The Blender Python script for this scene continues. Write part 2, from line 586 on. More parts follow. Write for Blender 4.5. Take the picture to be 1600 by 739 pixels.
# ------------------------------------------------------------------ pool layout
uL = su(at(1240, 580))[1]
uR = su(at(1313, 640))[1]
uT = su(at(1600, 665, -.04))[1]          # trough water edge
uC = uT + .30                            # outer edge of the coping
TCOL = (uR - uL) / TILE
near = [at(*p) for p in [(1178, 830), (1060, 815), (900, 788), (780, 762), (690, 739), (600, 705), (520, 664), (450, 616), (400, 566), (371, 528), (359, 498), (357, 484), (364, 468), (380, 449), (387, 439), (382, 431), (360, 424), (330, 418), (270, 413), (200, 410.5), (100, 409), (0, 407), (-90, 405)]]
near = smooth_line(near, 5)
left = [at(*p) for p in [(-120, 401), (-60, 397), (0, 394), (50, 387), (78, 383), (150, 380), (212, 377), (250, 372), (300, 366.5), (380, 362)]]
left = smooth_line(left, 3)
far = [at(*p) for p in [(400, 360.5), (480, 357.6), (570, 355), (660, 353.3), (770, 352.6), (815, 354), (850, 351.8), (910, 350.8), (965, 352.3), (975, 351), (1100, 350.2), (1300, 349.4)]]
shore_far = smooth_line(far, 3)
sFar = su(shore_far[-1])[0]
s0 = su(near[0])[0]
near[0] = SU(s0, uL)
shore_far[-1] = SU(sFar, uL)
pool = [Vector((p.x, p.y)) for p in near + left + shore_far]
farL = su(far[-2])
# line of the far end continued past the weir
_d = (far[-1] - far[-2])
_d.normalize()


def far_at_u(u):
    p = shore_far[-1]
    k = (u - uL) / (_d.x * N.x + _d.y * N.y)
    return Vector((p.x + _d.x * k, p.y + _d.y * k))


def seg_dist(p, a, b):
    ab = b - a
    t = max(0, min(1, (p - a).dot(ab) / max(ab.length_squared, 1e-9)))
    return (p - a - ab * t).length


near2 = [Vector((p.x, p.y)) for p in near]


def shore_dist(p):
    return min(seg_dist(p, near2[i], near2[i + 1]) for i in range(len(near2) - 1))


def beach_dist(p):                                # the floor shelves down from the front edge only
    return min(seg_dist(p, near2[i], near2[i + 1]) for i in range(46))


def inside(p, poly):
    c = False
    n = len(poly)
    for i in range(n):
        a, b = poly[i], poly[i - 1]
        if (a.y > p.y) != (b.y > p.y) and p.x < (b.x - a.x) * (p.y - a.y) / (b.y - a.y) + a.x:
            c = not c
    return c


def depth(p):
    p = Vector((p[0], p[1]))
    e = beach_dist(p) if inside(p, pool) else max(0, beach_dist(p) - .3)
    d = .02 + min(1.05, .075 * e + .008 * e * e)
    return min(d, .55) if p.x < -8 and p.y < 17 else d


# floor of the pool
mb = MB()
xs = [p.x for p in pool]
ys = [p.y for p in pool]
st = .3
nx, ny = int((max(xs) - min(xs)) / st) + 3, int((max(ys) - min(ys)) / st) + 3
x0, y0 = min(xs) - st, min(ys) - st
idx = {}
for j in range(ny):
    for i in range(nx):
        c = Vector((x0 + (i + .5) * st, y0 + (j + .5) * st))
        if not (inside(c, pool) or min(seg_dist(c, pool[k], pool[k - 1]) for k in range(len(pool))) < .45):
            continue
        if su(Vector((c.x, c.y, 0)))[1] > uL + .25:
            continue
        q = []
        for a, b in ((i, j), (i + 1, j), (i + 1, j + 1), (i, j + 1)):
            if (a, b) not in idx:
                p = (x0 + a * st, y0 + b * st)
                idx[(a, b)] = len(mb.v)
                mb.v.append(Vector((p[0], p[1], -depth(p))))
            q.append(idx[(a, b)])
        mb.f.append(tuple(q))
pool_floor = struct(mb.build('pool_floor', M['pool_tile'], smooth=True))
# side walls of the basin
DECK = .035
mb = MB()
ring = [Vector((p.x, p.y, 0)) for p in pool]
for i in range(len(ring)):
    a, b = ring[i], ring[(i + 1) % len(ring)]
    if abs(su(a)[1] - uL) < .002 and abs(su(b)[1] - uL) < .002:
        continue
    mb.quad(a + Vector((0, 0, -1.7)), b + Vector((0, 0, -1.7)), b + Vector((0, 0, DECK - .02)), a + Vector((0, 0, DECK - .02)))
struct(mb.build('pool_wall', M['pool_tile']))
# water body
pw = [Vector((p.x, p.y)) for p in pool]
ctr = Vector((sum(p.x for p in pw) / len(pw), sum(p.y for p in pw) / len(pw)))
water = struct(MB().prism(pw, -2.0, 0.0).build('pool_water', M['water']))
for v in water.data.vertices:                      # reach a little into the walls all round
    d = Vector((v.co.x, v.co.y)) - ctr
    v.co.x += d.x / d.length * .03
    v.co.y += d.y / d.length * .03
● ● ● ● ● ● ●
_Short problem_
Reproduce, please, the lines of the material from its first line down to the line containing "near2 = [Vector((p.x, p.y)) for p in near]", keeping both ends and nothing beyond them.

_Answer to the task_
The Blender Python script for this scene continues. Write part 2, from line 586 on. More parts follow. Write for Blender 4.5. Take the picture to be 1600 by 739 pixels.
# ------------------------------------------------------------------ pool layout
uL = su(at(1240, 580))[1]
uR = su(at(1313, 640))[1]
uT = su(at(1600, 665, -.04))[1]          # trough water edge
uC = uT + .30                            # outer edge of the coping
TCOL = (uR - uL) / TILE
near = [at(*p) for p in [(1178, 830), (1060, 815), (900, 788), (780, 762), (690, 739), (600, 705), (520, 664), (450, 616), (400, 566), (371, 528), (359, 498), (357, 484), (364, 468), (380, 449), (387, 439), (382, 431), (360, 424), (330, 418), (270, 413), (200, 410.5), (100, 409), (0, 407), (-90, 405)]]
near = smooth_line(near, 5)
left = [at(*p) for p in [(-120, 401), (-60, 397), (0, 394), (50, 387), (78, 383), (150, 380), (212, 377), (250, 372), (300, 366.5), (380, 362)]]
left = smooth_line(left, 3)
far = [at(*p) for p in [(400, 360.5), (480, 357.6), (570, 355), (660, 353.3), (770, 352.6), (815, 354), (850, 351.8), (910, 350.8), (965, 352.3), (975, 351), (1100, 350.2), (1300, 349.4)]]
shore_far = smooth_line(far, 3)
sFar = su(shore_far[-1])[0]
s0 = su(near[0])[0]
near[0] = SU(s0, uL)
shore_far[-1] = SU(sFar, uL)
pool = [Vector((p.x, p.y)) for p in near + left + shore_far]
farL = su(far[-2])
# line of the far end continued past the weir
_d = (far[-1] - far[-2])
_d.normalize()


def far_at_u(u):
    p = shore_far[-1]
    k = (u - uL) / (_d.x * N.x + _d.y * N.y)
    return Vector((p.x + _d.x * k, p.y + _d.y * k))


def seg_dist(p, a, b):
    ab = b - a
    t = max(0, min(1, (p - a).dot(ab) / max(ab.length_squared, 1e-9)))
    return (p - a - ab * t).length


near2 = [Vector((p.x, p.y)) for p in near]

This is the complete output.